Faith and fees


MEDIUM RARE

Jullie Y. Daza

How about starting a new religion?
 

Christianity is 2,000 years old. Buddhism – not a religion but way of life – is older. Agnostics and atheists abound, then as now, or else nobody bothered to ask anybody what or who they believed in, or if they considered superstitions as a form of religion.


At any rate, it was Roy, a former colleague whose real name I will not mention, who announced one day, from out of the blue, “I’m going to introduce a new religion. New gods, a new creed, it will be different and it will make my followers rich. Easier than Dale Carnegie’s course. It will be the fastest way to make a buck, or a million.”


Quickly, he added, “Remember, I won’t be paying taxes because religion is not taxable.”

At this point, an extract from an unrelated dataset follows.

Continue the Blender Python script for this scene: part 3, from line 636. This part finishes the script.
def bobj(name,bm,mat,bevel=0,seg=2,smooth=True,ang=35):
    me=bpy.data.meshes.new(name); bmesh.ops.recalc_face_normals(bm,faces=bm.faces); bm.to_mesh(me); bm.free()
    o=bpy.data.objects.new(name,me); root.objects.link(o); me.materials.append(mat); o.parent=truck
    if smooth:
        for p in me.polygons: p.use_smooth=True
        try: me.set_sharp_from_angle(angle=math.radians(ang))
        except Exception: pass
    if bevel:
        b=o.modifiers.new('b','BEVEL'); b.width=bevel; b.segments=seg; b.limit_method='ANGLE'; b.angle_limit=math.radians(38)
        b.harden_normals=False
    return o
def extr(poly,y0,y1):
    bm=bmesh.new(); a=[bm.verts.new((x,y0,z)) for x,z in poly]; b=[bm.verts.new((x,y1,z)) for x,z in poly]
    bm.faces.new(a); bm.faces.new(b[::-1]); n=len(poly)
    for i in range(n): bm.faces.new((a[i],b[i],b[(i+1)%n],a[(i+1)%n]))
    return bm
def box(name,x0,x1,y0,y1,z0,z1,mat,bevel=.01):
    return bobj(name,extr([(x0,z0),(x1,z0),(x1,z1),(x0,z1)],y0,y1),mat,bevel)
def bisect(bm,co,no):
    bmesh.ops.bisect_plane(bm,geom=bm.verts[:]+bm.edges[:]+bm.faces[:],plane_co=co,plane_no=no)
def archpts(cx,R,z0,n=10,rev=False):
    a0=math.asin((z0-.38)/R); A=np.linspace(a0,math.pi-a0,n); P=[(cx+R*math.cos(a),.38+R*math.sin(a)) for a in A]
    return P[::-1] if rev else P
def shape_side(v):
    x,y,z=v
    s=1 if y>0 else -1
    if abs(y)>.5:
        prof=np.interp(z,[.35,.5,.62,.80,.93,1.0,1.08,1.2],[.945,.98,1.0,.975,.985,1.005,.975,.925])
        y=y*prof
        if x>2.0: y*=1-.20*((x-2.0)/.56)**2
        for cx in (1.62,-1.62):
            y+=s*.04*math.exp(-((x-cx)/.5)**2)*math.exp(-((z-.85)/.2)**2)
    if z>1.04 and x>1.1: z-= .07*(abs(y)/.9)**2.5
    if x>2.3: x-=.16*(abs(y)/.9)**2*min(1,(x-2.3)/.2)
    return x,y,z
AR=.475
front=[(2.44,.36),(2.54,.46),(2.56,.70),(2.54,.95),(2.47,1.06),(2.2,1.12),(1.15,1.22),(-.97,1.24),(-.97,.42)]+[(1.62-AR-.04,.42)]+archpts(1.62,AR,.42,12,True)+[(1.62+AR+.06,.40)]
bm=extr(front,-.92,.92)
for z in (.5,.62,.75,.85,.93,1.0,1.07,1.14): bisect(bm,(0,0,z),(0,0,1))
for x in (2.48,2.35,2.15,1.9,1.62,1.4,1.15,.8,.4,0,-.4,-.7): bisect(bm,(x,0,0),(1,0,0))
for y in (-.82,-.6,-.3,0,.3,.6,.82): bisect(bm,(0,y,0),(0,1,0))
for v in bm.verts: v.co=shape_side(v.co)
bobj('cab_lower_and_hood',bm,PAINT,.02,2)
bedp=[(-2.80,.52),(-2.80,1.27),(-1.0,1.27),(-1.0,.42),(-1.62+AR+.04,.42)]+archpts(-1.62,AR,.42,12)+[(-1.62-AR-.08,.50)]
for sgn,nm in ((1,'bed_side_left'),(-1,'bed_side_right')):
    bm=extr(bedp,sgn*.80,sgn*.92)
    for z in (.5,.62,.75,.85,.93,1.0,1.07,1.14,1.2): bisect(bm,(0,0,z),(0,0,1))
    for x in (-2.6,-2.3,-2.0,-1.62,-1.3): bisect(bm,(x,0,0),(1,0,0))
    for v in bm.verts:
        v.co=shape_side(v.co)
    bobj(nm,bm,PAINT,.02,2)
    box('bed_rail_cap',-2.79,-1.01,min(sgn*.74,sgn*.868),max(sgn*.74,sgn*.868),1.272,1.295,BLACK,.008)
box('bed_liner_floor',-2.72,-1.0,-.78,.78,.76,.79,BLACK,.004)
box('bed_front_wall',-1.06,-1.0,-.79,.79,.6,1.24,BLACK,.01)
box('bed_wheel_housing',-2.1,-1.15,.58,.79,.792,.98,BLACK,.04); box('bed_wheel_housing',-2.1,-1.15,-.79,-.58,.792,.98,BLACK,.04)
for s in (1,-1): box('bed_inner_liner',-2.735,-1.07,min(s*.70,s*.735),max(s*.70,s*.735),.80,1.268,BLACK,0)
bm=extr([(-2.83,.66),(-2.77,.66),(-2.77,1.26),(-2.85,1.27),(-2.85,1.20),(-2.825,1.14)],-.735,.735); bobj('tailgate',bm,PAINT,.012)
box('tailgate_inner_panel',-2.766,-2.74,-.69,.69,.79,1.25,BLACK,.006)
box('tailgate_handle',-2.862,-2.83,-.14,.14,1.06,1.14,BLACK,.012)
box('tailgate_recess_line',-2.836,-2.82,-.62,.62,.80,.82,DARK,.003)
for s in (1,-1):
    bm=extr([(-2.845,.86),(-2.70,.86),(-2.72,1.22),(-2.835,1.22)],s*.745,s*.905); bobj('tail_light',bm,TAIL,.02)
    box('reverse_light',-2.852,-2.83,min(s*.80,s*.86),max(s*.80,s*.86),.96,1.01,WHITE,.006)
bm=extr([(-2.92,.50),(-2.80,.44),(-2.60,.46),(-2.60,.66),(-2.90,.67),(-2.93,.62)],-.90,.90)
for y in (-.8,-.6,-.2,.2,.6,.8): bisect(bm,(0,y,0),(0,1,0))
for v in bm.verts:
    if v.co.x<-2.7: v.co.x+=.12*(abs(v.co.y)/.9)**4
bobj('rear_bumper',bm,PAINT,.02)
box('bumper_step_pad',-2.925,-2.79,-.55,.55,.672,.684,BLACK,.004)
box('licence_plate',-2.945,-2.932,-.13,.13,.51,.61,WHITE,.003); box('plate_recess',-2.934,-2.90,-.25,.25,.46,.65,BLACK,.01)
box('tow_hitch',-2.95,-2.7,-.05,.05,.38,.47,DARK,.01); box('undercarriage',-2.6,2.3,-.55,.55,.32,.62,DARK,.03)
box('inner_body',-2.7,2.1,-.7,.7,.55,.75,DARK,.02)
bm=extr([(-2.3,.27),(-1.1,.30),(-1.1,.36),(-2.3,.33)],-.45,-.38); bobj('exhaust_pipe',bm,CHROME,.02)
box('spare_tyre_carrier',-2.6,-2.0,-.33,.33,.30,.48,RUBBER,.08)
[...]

Chuckle, chuckle, nobody, not even Roy, took Roy seriously, even if he had a good voice like a radio announcer’s and he had, like the rest of us who have read about ancient civilizations and acquired even the most minimal background on the glory of Greece and the grandeur that was Rome, that religion is necessary for people because they are such an inferior race.


Roy was only a child when he was enrolled by his parents in the seminary, he was not old enough to read the Baltimore Catechism. Luckily, his parents realized their mistake early on and pulled Roy out of the “kumbento” where the parish priest lived. If Roy had gone ahead with his dream of building a new church or temple, would he have bloomed into a great spiritual leader?


God is good, for Roy became a journalist instead. Journalists, like artists, are not the first people you think of when you think the words “rich people”. Those two words apply to other professions, principally banking, trade and commerce, real estate and housing. Were Ricky Razon and Manny Villar, Ramon Ang and Speaker Martin Romualdez ever journalists in their youth?   


Starting a new religion is not the same as giving a new spin to an old or existing religion. To create a new religion, the leader would need new deities, new rules. To Roy, a colleague had suggested that his religion should “allow divorce without the couple’s need to spending millions.”